Volvía a casa, después de unas jornadas que incluyeron (cuándo no) ocasionales momentos de desacuerdos, de tensiones.
Sabía que se estaba abandonando un poco a la sensación de la inercia. De la inercia. Casi no percibió el movimiento del tren, puesto ya en marcha, tan silencioso, tan moderno.
La mano, al escribir de nuevo, no le respondió del todo aún; pero bueno, habría que darle tiempo. Y habría que recuperar la costumbre del blog, las ganas del blog. La mínima y complacida gimnasia mental que suponía su cotidiano propósito.
Porque también a los pocos (aunque fieles) receptores, los estaba abandonando.
Luego examinó a los pasajeros más próximos, viajeros en el coche preferente 2. Entre ellos, a un joven (todos podían parecérselo ahora) con lo que claramente era el estuche de su guitarra. Sin motivo (o quizá lo tenía), lo midió con una mirada torva, escéptica, desencantada, no aprobándose a sí mismo, no gustándose en mitad del cansancio de esta desazón que ahora marcaba una vida que no era para contarla.

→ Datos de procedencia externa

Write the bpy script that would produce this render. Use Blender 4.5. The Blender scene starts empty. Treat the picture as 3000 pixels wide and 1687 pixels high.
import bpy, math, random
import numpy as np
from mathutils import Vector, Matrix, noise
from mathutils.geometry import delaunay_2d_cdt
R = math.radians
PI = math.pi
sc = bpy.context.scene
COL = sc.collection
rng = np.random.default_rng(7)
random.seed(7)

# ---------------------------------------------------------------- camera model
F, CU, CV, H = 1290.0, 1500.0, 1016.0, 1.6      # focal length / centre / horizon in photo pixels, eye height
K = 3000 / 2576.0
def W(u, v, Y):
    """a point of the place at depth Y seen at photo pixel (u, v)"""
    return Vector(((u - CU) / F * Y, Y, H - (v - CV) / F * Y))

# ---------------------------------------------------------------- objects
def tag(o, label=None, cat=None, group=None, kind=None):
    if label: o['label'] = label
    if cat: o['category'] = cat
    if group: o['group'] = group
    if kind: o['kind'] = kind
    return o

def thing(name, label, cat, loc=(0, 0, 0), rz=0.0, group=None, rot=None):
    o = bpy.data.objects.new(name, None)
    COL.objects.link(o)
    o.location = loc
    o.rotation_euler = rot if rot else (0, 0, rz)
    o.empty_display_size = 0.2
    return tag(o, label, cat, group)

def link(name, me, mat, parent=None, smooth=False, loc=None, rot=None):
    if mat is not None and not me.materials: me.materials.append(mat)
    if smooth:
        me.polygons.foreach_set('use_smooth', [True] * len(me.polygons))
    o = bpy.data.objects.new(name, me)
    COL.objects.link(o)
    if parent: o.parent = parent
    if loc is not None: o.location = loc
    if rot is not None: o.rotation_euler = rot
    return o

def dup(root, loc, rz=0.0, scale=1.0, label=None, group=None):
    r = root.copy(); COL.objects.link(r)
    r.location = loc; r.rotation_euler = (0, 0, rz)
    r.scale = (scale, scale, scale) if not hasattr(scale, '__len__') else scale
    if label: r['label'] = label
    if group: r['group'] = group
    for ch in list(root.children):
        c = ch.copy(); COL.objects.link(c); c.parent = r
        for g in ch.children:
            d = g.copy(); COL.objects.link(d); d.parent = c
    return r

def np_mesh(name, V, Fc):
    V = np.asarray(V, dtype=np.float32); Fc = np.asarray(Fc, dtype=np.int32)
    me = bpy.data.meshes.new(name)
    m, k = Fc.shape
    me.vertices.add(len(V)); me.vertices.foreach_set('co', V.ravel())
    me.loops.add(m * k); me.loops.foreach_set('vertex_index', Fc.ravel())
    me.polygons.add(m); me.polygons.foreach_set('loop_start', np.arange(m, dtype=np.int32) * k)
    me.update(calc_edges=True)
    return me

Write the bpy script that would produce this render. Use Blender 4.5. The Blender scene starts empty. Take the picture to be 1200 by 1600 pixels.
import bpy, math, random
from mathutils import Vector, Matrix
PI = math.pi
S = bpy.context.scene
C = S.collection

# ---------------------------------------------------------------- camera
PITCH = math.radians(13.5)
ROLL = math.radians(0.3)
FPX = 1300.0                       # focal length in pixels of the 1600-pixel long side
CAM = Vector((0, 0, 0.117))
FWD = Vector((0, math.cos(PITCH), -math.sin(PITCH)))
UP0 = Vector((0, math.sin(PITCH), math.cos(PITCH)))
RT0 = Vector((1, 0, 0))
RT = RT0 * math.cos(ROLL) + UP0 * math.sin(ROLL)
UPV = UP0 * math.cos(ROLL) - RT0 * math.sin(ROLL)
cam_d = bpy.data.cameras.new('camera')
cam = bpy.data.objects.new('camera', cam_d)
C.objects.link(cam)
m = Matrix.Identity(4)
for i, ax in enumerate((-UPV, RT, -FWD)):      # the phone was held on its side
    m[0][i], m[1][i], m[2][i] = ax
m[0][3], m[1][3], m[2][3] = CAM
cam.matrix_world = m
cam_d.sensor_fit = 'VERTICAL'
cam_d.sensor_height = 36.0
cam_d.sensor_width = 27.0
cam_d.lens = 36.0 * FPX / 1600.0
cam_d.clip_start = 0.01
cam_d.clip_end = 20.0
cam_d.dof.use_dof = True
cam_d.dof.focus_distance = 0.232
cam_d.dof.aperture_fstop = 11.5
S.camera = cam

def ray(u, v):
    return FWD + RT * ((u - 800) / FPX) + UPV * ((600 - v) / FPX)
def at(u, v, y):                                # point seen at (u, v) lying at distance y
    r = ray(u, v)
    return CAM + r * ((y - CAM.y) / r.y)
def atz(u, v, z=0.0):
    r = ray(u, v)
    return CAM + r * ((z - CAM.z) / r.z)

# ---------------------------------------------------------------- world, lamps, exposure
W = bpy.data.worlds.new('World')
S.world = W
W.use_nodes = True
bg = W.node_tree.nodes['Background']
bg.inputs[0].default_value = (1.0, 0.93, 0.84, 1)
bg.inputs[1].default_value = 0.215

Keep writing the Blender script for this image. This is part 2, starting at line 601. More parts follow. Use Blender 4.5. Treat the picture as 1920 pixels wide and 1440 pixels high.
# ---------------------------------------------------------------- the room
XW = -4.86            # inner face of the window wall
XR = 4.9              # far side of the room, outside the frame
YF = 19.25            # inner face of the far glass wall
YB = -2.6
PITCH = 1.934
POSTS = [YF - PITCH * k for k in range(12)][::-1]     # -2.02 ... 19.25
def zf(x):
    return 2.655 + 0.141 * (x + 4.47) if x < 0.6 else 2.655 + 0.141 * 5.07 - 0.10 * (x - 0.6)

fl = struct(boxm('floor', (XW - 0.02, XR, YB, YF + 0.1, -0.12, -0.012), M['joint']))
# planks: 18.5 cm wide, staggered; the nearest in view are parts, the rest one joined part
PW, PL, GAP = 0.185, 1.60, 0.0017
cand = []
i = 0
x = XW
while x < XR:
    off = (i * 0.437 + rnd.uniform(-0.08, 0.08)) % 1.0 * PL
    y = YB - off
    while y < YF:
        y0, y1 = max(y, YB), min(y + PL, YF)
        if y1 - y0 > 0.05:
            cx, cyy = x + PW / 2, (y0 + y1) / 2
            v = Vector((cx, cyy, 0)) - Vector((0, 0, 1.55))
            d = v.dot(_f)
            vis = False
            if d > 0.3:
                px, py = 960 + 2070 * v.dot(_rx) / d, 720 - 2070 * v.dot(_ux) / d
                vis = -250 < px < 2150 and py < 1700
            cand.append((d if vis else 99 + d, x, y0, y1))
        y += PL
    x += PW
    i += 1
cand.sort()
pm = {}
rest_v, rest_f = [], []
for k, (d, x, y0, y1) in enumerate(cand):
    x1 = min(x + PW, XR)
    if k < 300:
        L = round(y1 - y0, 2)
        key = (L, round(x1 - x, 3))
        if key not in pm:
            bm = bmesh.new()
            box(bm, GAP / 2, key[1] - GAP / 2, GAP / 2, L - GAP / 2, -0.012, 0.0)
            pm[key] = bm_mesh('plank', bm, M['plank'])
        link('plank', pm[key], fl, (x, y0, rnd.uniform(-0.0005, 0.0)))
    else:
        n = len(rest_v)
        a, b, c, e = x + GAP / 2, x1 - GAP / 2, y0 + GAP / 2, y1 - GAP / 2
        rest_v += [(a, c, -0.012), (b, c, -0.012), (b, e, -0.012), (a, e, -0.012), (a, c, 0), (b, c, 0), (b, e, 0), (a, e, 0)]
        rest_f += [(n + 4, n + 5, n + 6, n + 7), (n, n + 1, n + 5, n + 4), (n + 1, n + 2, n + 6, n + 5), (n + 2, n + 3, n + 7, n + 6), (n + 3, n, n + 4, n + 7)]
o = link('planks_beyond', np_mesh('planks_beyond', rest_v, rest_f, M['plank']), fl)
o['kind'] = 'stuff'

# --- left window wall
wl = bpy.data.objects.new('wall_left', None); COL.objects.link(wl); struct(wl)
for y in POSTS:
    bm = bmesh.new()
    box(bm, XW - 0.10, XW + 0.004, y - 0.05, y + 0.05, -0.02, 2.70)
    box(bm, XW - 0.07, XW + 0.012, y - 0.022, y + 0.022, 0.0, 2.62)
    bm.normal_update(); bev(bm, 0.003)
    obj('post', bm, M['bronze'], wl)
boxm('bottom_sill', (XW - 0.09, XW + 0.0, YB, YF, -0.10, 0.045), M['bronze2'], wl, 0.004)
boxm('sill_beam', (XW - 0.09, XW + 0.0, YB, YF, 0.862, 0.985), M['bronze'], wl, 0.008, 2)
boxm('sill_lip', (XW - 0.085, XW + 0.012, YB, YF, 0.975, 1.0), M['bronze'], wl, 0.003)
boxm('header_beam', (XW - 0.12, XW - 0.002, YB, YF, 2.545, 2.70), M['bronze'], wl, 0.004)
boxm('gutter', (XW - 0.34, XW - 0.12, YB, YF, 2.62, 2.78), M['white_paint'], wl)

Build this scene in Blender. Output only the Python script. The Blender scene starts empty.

Le dejaron un periódico que aplazó de momento, para mirar por la ventanilla, desde el refrigerado vagón del Alvia, las ferroviarias construcciones en las afueras de Atocha. Pasaba delante del Corte Inglés de Méndez Álvaro, de otras señales conocidas del gigantesco Madrid.
Lo enganchó el tiempo. El tiempo pasado, cómo pesa, cuánto deshace; lo que llega a marchitar, si nos descuidamos.